Senator Jim DeMint (R-SC) blames President Obama for lacking focus on terrorism and for failing to appoint a head of the Transportation Security Administration. He’s the same Jim DeMint who was at the forefront of blocking a vote on the President’s nominee for the position, Erroll Southers! The logic apparently is: in times of terrorist threat, no head of the TSA is better than a President’s choice. In all fairness to Senator Jim, he suspects Southers would allow TSA employees to unionize. Jim Demented.

Wish Jim had been present at Los Angeles International Airport when I observed an Arabic-looking man in a nice suit and tie hand a package around the metal detector to a swarthy, poorly-dressed man who speeded out of sight. When I reported what I’d seen to TWA personnel at the boarding gate, they were at a loss for what to do. I had to insist on seeing a security guard, who also didn’t have a clue. I practically forced him to “do something.” We boarded and walked through the plane for my flight twice as I looked left and right, in vain, for my suspect. I was content he was not on my flight, but the security guard was too content—for me—that the man was not on somebody else’s. Fortunately, I didn’t read bad news about it.

Another time at the L.A. airport, a former Israeli intelligence agent carrying my suitcase walked with me past the scanner and through the gate without being asked to show the flight ticket he didn’t have… to the entrance ramp to my plane, set the case down and said, “You see, that’s how bad security is in this country.”

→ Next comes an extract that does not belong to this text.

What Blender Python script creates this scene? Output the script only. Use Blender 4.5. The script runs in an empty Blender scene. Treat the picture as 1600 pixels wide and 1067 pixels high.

So, Senator, pay attention. While you fret over unionization, security in this country is so bad that a machine dispensing airline tickets is asking purchasers the same sensitive questions on a screen that trained security agents ask passengers in order to observe their reactions and determine possible threats! So naturally we have to ask: can a machine tell if a suspect is perspiring… his eyes shifting… her words faltering? Your words are nonsense, Senator, and like the airport machine, self-serving.